Özilhan: İfade farklılıkları cezalandırılmak yerine teşvik edilmeli
TÜSİAD Yüksek İstişare Kurulu (YİK) Başkanı Tuncay Özilhan da konuşmasında, ifade özgürlüğünün sadece demokrasinin asgari unsurlarından birisi olmadığını aynı zamanda teknolojik ilerlemenin de başlangıç noktası olduğunu vurgulayarak şunları söyledi:
"Şiddet içermedikçe düşünce ifade edilebilmelidir. Görüş farklılıklarını cezalandırmak yerine teşvik edilmelidir. Korku siyasetinden, kimlik siyasetinden, nefret siyasetinden kaçınılmalıdır. Ama ifade özgürlüğünden ve çoğulculuktan da korkulmamalıdır. Gençlerimize beceriler kazandırırken, sosyal yönden gelişmelerini de ihmal etmemelidir. Aynı zamanda kültürlü, vicdanlı, insanlığa hizmet ideallerine sahip bireyler yetiştirmeliyiz. 95 yıl önce Türkiye toplumunun temelleri gayet sağlam atılmıştır. Kendimize güvenelim. Ülkemizi gençlerimize güven içinde emanet edelim. Geleceğe yürürken hesaba katmamız gereken bir faktör de küresel güç dengesindeki hareketliliktir. Bazı analistlere göre eski gücünü yitirmekte olan hegomon bir ülkenin yükselmekte olan başka bir güç tarafından tehdit edildiği bir döneme daha şahit oluyoruz. Dünyada bu tür 16 dönemin 12'sinin savaşla sonuçlandığını söyleyen analistler, Dünya'yı olumsuz gelişmelere karşı uyarıyor. Bu karanlık yorumları bir tarafa bıraksak dahi ülkemiz ve ekonomimiz üzerindeki muhtemel etkileri nedeniyle küresel güç dengesindeki gelişmeleri de çok iyi takip etmeliyiz. Batı ülkelerine kıyasla Çin ve Rusya gibi ülkelerle işbirliğine verilen ağırlıkta son dönemde kendisini hissettiren dengelenme sürecinin ilerlemesinin ülkemizin menfaatleri açısından olumlu bir gelişme olduğunu düşünüyoruz. Küresel güç dengelerinde kaymaların söz konusu olduğu bu ortamda Türkiye bölgedeki dengelerin sağlanmasında kilit rol oynayan bir aktördür. Güney sınırımızın hemen ötesinde Ortadoğu'nun yeniden dizayn edilme çabalarını hepimiz dikkatle izliyoruz. Bu bölge tarih boyunca olduğu gibi bugün de Dünya'nın en hassas bölgelerinden birisi. Türkiye bu bölgede uzun vadeli menfaatlerini gözetmek durumundadır. Öte yandan Türkiye Devleti'nin güçlü olması bu bölgenin istikrarı açısından olduğu kadar Avrupa Birliği'nin geleceği açısında da önemlidir."
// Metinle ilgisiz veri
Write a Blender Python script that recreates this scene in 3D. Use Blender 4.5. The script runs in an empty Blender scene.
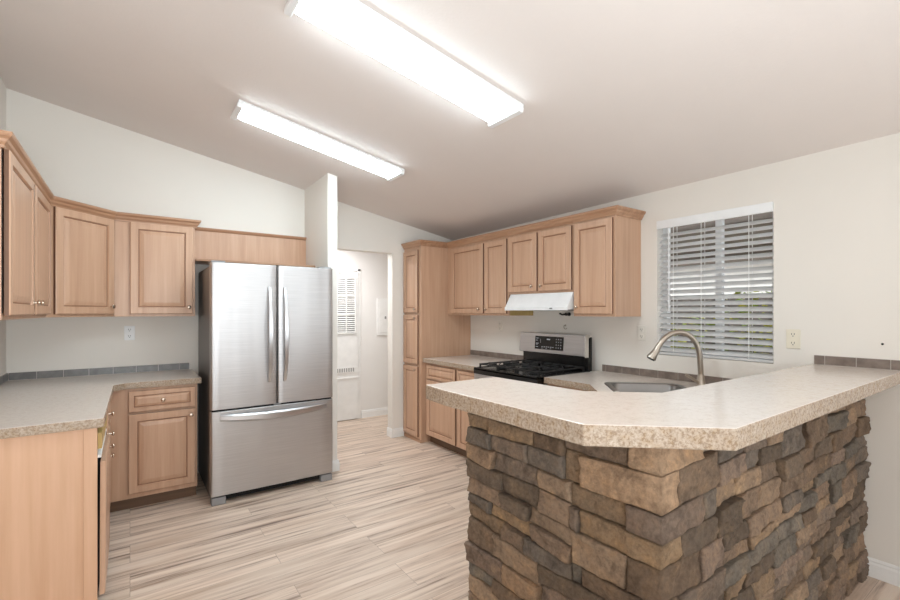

"Birçok yerde işler yürümüyor"
Özilhan, ayrıca şu ifadeleri kullandı:
"Şu anda bırakın yapısal reformların tasarlanıp hayata geçirilmesini, rutin işlerin yapılmasında bile bürokrasi zorlanıyor. Parlamenter sistemden başkanlık sistemine geçişin sancıları çekiliyor. Birçok yerde işler yürümüyor, her kademede kararlar bir üst merciye devrediliyor."